===== Source data

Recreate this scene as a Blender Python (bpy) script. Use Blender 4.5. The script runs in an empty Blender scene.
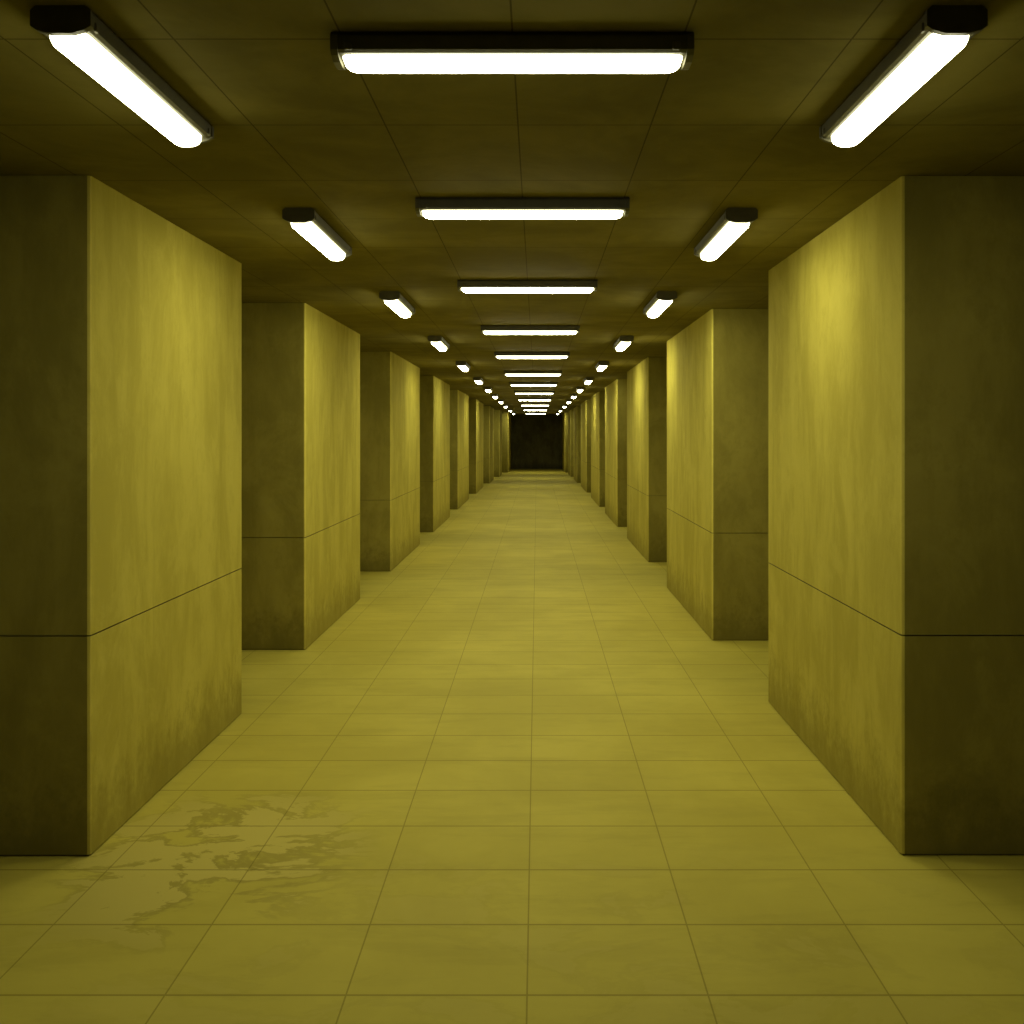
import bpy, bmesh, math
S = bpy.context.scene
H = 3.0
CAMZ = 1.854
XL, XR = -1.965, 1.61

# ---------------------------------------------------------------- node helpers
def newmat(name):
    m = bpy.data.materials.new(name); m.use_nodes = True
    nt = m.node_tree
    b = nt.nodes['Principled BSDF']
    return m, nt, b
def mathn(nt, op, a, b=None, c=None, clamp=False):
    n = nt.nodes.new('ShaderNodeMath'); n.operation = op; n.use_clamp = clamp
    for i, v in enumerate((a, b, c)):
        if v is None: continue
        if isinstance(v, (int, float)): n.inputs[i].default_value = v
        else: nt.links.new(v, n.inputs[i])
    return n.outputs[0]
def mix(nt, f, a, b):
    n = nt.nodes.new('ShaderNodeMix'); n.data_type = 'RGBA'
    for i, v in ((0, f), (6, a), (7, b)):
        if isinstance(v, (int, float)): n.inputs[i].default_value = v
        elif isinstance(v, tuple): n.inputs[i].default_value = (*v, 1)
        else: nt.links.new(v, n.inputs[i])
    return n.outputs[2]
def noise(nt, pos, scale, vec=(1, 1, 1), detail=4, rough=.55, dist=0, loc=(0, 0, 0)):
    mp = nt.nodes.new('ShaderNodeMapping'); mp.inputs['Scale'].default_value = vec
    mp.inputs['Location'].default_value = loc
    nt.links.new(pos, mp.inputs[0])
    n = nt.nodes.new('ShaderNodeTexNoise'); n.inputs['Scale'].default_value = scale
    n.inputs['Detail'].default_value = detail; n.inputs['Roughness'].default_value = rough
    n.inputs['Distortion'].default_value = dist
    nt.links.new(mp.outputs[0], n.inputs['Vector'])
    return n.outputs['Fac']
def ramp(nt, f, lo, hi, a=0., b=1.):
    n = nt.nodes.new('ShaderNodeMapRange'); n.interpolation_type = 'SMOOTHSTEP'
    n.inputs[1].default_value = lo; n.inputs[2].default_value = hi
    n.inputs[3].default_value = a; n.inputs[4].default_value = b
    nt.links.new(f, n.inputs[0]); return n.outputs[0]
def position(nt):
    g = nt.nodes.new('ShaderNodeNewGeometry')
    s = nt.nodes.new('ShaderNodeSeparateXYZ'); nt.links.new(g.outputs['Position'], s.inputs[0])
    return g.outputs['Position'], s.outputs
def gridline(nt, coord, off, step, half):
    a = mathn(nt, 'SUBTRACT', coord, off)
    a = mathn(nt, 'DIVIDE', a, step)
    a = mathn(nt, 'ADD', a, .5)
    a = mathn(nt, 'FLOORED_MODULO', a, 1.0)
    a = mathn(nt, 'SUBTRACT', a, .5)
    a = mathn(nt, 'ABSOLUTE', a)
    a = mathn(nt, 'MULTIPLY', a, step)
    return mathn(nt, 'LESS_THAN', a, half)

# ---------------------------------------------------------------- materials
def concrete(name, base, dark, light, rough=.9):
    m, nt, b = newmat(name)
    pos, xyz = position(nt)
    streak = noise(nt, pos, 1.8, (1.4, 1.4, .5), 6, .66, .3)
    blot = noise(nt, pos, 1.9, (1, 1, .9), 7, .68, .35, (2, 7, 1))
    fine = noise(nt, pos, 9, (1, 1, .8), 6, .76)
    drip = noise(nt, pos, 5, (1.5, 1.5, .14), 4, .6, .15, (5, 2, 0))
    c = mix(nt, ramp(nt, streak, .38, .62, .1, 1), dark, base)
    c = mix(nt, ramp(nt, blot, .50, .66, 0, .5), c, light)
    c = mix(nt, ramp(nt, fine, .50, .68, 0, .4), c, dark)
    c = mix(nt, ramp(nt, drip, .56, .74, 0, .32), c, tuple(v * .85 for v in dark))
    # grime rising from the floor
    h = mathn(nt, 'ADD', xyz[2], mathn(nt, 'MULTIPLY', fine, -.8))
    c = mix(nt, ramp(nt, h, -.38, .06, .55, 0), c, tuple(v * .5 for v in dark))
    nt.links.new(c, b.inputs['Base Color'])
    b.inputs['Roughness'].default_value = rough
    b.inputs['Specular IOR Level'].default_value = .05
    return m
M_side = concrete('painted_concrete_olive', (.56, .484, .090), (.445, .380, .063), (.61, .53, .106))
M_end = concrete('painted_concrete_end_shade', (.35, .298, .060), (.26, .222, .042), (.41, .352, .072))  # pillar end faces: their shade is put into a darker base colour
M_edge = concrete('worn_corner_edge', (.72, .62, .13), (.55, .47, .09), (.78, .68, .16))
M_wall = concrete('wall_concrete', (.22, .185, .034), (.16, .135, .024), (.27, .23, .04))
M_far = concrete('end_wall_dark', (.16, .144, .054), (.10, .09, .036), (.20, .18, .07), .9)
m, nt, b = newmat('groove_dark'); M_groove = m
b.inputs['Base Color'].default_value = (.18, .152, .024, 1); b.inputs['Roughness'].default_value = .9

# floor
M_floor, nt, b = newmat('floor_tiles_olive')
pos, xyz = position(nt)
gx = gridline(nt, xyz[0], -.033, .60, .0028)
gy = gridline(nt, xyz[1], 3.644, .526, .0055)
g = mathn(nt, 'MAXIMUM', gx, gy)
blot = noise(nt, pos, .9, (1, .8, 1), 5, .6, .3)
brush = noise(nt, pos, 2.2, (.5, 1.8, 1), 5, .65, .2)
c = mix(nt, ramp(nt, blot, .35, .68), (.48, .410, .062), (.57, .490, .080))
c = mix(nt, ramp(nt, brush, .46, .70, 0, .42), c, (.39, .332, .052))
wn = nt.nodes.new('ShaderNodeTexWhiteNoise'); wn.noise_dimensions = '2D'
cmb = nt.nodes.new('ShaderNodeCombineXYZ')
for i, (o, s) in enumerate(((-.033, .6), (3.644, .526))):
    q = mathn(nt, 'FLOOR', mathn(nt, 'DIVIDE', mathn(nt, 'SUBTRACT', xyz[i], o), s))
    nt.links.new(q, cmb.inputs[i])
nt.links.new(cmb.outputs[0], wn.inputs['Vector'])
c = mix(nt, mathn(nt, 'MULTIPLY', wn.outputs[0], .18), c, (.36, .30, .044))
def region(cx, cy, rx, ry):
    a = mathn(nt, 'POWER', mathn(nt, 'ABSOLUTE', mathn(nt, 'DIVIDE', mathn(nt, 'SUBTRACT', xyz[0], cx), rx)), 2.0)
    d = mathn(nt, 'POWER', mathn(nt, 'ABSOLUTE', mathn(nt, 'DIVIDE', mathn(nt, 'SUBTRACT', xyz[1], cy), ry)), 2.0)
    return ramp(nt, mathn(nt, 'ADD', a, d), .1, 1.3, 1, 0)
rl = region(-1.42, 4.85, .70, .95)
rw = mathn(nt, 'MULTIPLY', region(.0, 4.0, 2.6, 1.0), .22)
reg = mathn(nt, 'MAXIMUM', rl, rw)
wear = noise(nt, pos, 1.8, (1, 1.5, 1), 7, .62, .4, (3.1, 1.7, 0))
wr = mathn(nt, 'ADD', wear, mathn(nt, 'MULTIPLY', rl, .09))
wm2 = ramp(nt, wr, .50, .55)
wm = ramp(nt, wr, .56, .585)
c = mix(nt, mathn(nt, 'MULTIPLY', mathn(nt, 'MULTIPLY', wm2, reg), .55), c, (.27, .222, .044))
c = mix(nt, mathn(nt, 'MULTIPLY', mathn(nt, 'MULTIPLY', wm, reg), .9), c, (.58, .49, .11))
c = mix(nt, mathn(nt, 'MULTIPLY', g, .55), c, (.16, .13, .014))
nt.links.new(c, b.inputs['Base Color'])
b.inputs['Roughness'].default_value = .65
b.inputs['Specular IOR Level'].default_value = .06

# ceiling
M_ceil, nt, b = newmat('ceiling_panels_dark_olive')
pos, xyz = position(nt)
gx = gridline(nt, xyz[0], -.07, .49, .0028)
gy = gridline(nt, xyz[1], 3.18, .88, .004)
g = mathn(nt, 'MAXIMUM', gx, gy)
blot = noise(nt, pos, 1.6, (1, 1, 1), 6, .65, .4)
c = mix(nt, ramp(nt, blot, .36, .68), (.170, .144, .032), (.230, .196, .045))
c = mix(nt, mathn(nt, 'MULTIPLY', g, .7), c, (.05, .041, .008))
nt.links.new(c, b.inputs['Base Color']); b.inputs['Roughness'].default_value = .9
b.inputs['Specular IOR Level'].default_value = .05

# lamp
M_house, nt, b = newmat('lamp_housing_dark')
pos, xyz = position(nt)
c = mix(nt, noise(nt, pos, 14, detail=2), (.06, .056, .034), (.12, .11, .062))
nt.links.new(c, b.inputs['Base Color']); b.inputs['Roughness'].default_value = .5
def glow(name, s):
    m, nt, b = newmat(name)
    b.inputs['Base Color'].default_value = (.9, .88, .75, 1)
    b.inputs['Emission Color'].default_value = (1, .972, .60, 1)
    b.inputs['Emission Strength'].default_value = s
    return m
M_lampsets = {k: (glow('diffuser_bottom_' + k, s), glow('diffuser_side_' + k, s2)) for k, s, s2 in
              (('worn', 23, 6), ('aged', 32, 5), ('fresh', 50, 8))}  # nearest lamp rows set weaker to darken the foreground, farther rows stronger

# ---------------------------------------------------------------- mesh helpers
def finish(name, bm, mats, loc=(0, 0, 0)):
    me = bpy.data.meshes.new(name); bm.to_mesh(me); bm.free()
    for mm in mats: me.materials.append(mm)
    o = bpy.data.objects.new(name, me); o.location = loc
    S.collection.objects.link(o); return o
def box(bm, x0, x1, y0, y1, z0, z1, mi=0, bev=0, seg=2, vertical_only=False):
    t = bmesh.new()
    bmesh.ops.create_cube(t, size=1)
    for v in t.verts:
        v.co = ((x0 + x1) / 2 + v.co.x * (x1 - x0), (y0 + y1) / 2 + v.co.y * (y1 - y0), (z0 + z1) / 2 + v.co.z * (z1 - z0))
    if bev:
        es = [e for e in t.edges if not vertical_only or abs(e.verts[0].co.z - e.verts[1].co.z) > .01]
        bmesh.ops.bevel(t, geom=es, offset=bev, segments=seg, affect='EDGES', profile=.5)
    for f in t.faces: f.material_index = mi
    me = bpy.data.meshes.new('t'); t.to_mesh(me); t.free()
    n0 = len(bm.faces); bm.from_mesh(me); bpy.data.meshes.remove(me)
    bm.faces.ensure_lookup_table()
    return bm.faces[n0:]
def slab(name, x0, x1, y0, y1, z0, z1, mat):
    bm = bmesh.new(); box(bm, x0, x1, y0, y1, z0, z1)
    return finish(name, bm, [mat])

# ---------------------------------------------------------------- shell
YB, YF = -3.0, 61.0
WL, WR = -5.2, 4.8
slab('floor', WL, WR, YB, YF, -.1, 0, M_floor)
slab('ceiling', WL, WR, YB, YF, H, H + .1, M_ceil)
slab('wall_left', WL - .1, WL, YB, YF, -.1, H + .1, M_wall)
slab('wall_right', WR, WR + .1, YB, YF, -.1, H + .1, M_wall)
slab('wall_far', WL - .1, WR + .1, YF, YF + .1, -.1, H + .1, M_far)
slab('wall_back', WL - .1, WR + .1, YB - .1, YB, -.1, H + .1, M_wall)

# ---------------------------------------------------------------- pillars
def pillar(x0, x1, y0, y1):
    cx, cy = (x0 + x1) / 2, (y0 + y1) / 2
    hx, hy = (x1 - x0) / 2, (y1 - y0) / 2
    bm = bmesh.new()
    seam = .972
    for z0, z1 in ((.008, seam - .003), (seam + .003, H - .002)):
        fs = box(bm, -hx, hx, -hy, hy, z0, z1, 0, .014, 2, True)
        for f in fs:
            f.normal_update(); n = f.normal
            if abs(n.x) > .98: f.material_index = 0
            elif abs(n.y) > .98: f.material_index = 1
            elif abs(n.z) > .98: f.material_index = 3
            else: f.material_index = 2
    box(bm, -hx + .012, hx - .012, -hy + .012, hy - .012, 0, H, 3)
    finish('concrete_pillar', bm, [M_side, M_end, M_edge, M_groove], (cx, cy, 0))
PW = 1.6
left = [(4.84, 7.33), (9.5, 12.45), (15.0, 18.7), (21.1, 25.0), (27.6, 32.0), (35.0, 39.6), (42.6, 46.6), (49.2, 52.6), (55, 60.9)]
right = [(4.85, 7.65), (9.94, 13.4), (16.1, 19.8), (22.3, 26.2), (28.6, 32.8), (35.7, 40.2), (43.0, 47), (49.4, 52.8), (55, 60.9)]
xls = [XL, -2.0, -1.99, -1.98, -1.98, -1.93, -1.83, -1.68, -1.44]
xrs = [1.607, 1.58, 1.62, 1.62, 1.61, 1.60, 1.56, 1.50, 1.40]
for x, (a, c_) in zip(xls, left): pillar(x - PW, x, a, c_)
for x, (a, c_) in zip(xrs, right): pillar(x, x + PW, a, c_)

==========

* **Short problem**: From the first line of the material down to the line containing "XL, XR = -1.965, 1.61", inclusive, return each line exactly, skipping any picture.

* **Full output**:
Recreate this scene as a Blender Python (bpy) script. Use Blender 4.5. The script runs in an empty Blender scene.
import bpy, bmesh, math
S = bpy.context.scene
H = 3.0
CAMZ = 1.854
XL, XR = -1.965, 1.61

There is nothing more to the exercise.